We can allow you to go into additional asset classes. We can build out a derivatives process for you. We can build out a bank loan processing process for you. We can take a look at your mortgage processing and figure out how you can bundle some of your mortgages, securitize them.
There's a lot of expertise that we bring to bear, and I think as we go out and see more of our customers execute better -- in getting in front of them, I think we've been able to really land some large business process reviews and other things where clients are buying entire blocks of time from us: 3,000 hours or 1,500 hours that they get to use on a series of projects that they need. It's something that I think will continue in 2014.
- Analyst
Is that at all a precursor for product sales, do you think? Or is it really a separate exercise, a separate business?
- Chairman, CEO
We hope it is a precursor for product sales.
- President, COO
Yes, I think it is. Particularly our a large customers, who are looking for solution-based consultant organization that can really help them solve their operational problems. Since we have our own operations we run, we really have unique expertise to bring to bear. That's going to require, as we determine the solutions on these consulting engagements, it's going to require them to buy certain software products for us to execute those efficiencies in automations.
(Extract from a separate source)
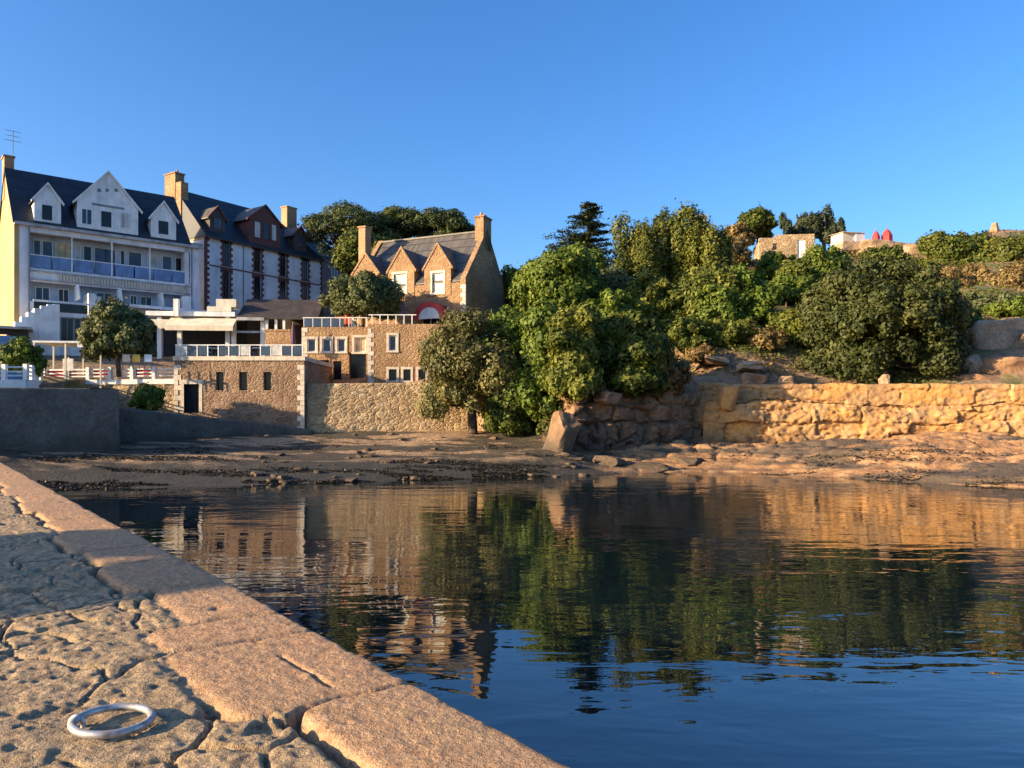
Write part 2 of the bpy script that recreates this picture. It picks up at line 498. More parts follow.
xs = np.linspace(-62, 62, 700); ys = np.concatenate([np.linspace(4, 29, 20), np.linspace(29.3, 56, 230), np.linspace(57, 62, 4)])
X, Y = np.meshgrid(xs, ys, indexing='ij')
Z = shore_z(X, Y)
me = np_mesh('beach', np.stack([X, Y, Z], -1).reshape(-1, 3), grid_faces(len(xs), len(ys)), True)
t = NT('shore')
g = t.new('ShaderNodeNewGeometry'); v = g.outputs['Position']
sx = t.new('ShaderNodeSeparateXYZ'); t.lk(v, sx.inputs[0])
mp = t.new('ShaderNodeMapping'); t.lk(v, mp.inputs['Vector']); mp.inputs['Scale'].default_value = (0.13, 0.62, 1.0)
band = t.noise(mp.outputs[0], 1.0, 6, 0.6); fine = t.noise(v, 5.5, 6, 0.65); mid = t.noise(v, 0.9, 6, 0.6)
peb = t.new('ShaderNodeTexVoronoi'); t.lk(v, peb.inputs['Vector']); peb.inputs['Scale'].default_value = 7.0
sand = t.ramp(fine, [(0.3, (0.14, 0.085, 0.045)), (0.5, (0.29, 0.185, 0.10)), (0.7, (0.42, 0.285, 0.17))])
weed = t.ramp(fine, [(0.3, (0.018, 0.015, 0.010)), (0.7, (0.055, 0.042, 0.024))])  # dark tone for weed and for the shadow bands painted on the beach
beach = t.mix(t.ramp(band, [(0.46, 0.0), (0.50, 0.95)]), sand, weed)
rock = t.ramp(mid, [(0.3, (0.22, 0.11, 0.05)), (0.5, (0.44, 0.235, 0.10)), (0.7, (0.55, 0.34, 0.17))])
rock = t.mix(0.6, rock, t.ramp(fine, [(0.32, (0.28, 0.26, 0.25)), (0.62, (1, 1, 1))]), 'MULTIPLY')
mp2 = t.new('ShaderNodeMapping'); t.lk(v, mp2.inputs['Vector']); mp2.inputs['Scale'].default_value = (0.09, 0.34, 1.6)
rb = t.noise(mp2.outputs[0], 1.0, 6, 0.6)
rock = t.mix(t.ramp(rb, [(0.48, 0.0), (0.55, 0.9)]), rock, (0.075, 0.058, 0.042))
ratio = t.math('DIVIDE', sx.outputs[0], t.math('MAXIMUM', sx.outputs[1], 1.0))
isrock = t.new('ShaderNodeMapRange'); t.lk(t.math('ADD', ratio, t.math('MULTIPLY', t.math('SUBTRACT', mid, 0.5), 0.25)), isrock.inputs[0])
isrock.inputs[1].default_value, isrock.inputs[2].default_value = 0.06, 0.17
col = t.mix(isrock.outputs[0], beach, rock)
zz = t.math('ADD', sx.outputs[2], t.math('MULTIPLY', t.math('SUBTRACT', mid, 0.5), 1.3))
wet = t.new('ShaderNodeMapRange'); t.lk(zz, wet.inputs[0])
wet.inputs[1].default_value, wet.inputs[2].default_value, wet.inputs[3].default_value, wet.inputs[4].default_value = 0.60, 1.00, 1.0, 0.0
wet_shade = t.math('MULTIPLY', wet.outputs[0], t.math('SUBTRACT', 1.0, t.math('MULTIPLY', isrock.outputs[0], 0.85)))  # wet, weedy low beach, darkened further to paint in the quay's shadow
col = t.mix(wet_shade, col, (0.028, 0.025, 0.018))
t.prin(col, 0.85, t.bump(t.math('ADD', fine, t.math('MULTIPLY', peb.outputs['Distance'], 0.6)), 0.03))
tag(link('beach', me, t.m), kind='structure')

# ------------------------------------------------------------------ water
wx = np.linspace(-160, 240, 5); wy = np.array([-220, -60, 0, 30, 60.0])
X, Y = np.meshgrid(wx, wy, indexing='ij')
me = np_mesh('water', np.stack([X, Y, 0 * X], -1).reshape(-1, 3), grid_faces(5, 5))
t = NT('harbour_water')
g = t.new('ShaderNodeNewGeometry'); v = g.outputs['Position']
def wave(scale, rot, sc, det):
    mp = t.new('ShaderNodeMapping'); t.lk(v, mp.inputs['Vector']); mp.inputs['Scale'].default_value = scale; mp.inputs['Rotation'].default_value = (0, 0, R(rot))
    return t.noise(mp.outputs[0], sc, det, 0.5, 0.4)
w1 = wave((0.5, 1.3, 1), 20, 0.7, 3); w2 = wave((0.6, 1.5, 1), -12, 2.3, 2); w3 = wave((1, 1.2, 1), 40, 0.16, 2)
calm = t.ramp(w3, [(0.38, 0.45), (0.62, 1.0)])
h = t.math('ADD', w1, t.math('MULTIPLY', w2, 0.22))
h = t.math('MULTIPLY', h, calm)
t.prin((0.005, 0.011, 0.013), 0.0, t.bump(h, 0.028), IOR=1.85)
tag(link('water', me, t.m), kind='structure')

# ------------------------------------------------------------------ hillside
CP = [(-45, 42, 4.9), (-34, 43, 4.8), (-27, 45, 4.7), (-24.5, 47, 4.9), (-24, 52, 5.0), (-38, 54, 6.5), (-36, 58, 7.7), (-28, 60, 7.2), (-22, 62, 6.7), (-15, 62, 6.4),
      (-18, 54, 4.3), (-18, 59, 6.0), (-12, 55, 5.1), (-8, 54.5, 5.1), (-10, 59, 5.4), (-4, 55, 5.1), (-12, 67, 10.2), (-5, 66, 10.6), (-9, 70, 11), (-2, 66, 11),
      (-27, 66, 8.4), (-20, 76, 9.3), (-30, 75, 8.8), (-39, 60, 7.9), (-29, 68, 8.3), (-45, 68, 8.3), (-60, 60, 8), (-60, 100, 12), (-30, 100, 14), (-10, 90, 15),
      (0, 54.5, 4.3), (4, 49, 4.2), (8, 50, 4.6), (3, 58, 8), (0, 64, 11), (6, 62, 10.5), (12, 56, 6.5), (5, 72, 14.5), (14, 66, 12), (20, 85, 20.2), (10, 90, 17),
      (15.3, 55, 8.0), (16.8, 52.7, 5.6), (13, 53, 6.0), (32.6, 90, 21.6), (24.2, 72, 14.2), (15.8, 72, 14.2), (20, 54, 6.2), (20, 60, 9.5), (25.4, 53, 5.2), (25.4, 57, 7.3), (33.5, 70, 13.9), (31.8, 51, 5.5),
      (36.9, 58, 9.8), (44.5, 70, 14.8), (46.7, 80, 18.6), (46.5, 92, 23.4), (59.6, 92, 25.2), (40.5, 92, 22.6), (33, 80, 17.5), (60, 50, 5), (80, 60, 12), (90, 95, 25), (60, 120, 24), (30, 120, 21),
      (0, 120, 17), (-60, 140, 15), (120, 140, 24), (160, 80, 14), (-120, 60, 8), (-120, 140, 14), (60, 200, 20), (-60, 220, 16), (200, 200, 20)]
CP = np.array(CP, float)
_A = np.sqrt(((CP[:, None, :2] - CP[None, :, :2]) ** 2).sum(-1))
_n = len(CP)
_B = np.zeros((_n + 1, _n + 1)); _B[:_n, :_n] = _A; _B[:_n, _n] = 1; _B[_n, :_n] = 1
_w = np.linalg.solve(_B, np.append(CP[:, 2], 0))


def hill(x, y):
    x = np.asarray(x, float); y = np.asarray(y, float)
    r = np.full(x.shape, _w[_n])
    for i in range(_n): r = r + _w[i] * np.sqrt((x - CP[i, 0]) ** 2 + (y - CP[i, 1]) ** 2)
    return r


def ground(x, y): return float(hill(np.array([x]), np.array([y]))[0])


FRONT = [(-130, 39.5), (-40, 39.8), (-28.5, 40.4), (-28.3, 51.6), (-22.4, 51.6), (-14.0, 51.8), (-13.8, 53.8), (-2.2, 53.3), (1.0, 51.5), (2.6, 47.6), (6, 47.6), (8, 48.8), (12.5, 52.0), (14.6, 51.6), (33, 49.5), (50, 45), (230, 40)]
xs = np.concatenate([np.linspace(-220, -61, 26), np.linspace(-60, 75, 340), np.linspace(77, 230, 26)])
ys = np.concatenate([np.linspace(38, 110, 210), np.linspace(112, 420, 30)])
X, Y = np.meshgrid(xs, ys, indexing='ij')
Z = hill(X, Y) + fbm(X * 0.4, Y * 0.4, seed=31, octv=4) * 0.7 * sstep(0, 8, X) + fbm(X * 0.1, Y * 0.1, seed=33) * 1.0 * sstep(2, 12, X)
Fy = np.interp(X, [p[0] for p in FRONT], [p[1] for p in FRONT])
Z = np.where(Y < Fy, -3.0, Z)
me = np_mesh('hillside', np.stack([X, Y, Z], -1).reshape(-1, 3), grid_faces(len(xs), len(ys)), True)
t = NT('hill_soil')
g = t.new('ShaderNodeNewGeometry'); v = g.outputs['Position']
a = t.noise(v, 0.16, 5, 0.6); b = t.noise(v, 2.2, 6, 0.65)
soil = t.ramp(b, [(0.3, (0.13, 0.075, 0.045)), (0.5, (0.25, 0.155, 0.09)), (0.7, (0.36, 0.25, 0.15))])
grass = t.ramp(b, [(0.3, (0.05, 0.055, 0.018)), (0.7, (0.13, 0.13, 0.045))])
t.prin(t.mix(t.ramp(a, [(0.48, 0.0), (0.58, 1.0)]), soil, grass), 0.95, t.bump(b, 0.15))
tag(link('hillside', me, t.m), kind='structure')

# ------------------------------------------------------------------ quay in the foreground
E0 = np.array([0.215, 2.645]); EU = np.array([-0.6155, 0.788]); EV = np.array([-0.788, -0.6155])


rx, ry, _ = W(113, 724, 3.0)
RU, RV = float(np.dot(np.array([rx, ry]) - E0, EU)), float(np.dot(np.array([rx, ry]) - E0, EV))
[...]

I do think this is a good driver for the license business. The license business is stronger as we pointed out earlier. That's going to drive more consultant services. Really, what we're seeing is organizations trying to focus on really solving their operational challenges in a broader basis and looking for a partner that can deliver the expertise across the spectrum of tools that they have to use to achieve those goals. That's going to drive additional sales, which will then in turn drive more consultant revenue.
- Analyst
That's great, thank you very much.
Operator
(Operator Instructions)
Eric Lemus, Raymond James.
- Analyst
Most of my questions have actually been answered, but just real quickly as far as your sales headcount as we [entrance] to the year. Do you guys see yourselves adding to capacity there> If so, is that more going to be front-end loaded, back-end loaded it or just spread throughout the year? Thanks.
- Chairman, CEO
Yes, we would hope to add 20%, 30% to our sales force, which is running at about 110 right now, between 100 and 110. We'd hope to be at 130 or 140 by the end of the year and probably -- we've hired a few in Q1. We'll probably hire a few more in Q2. Probably, in the 8 to 10 in Q3, and maybe 8 to 10 in Q4. It'd probably be a little more back- weighted than -- we are still absorbing what we hired in the last two quarters of 2013.
- Analyst
Great thanks, guys.
Operator
Thank you. I'm showing no further questions at this time. I would like to hand the conference back over to Mr. Stone for closing remarks.
- Chairman, CEO
Again, we really appreciate everybody's on the call. We are working hard for our shareholders, as we always do. Hopefully, we will be able to talk to you about positive results at the end of Q1, sometime in late April or early May. Thanks, again.
Operator
Ladies and gentlemen, thank you for participating in today's conference. This concludes our program for today. You may all disconnect, and have a wonderful day.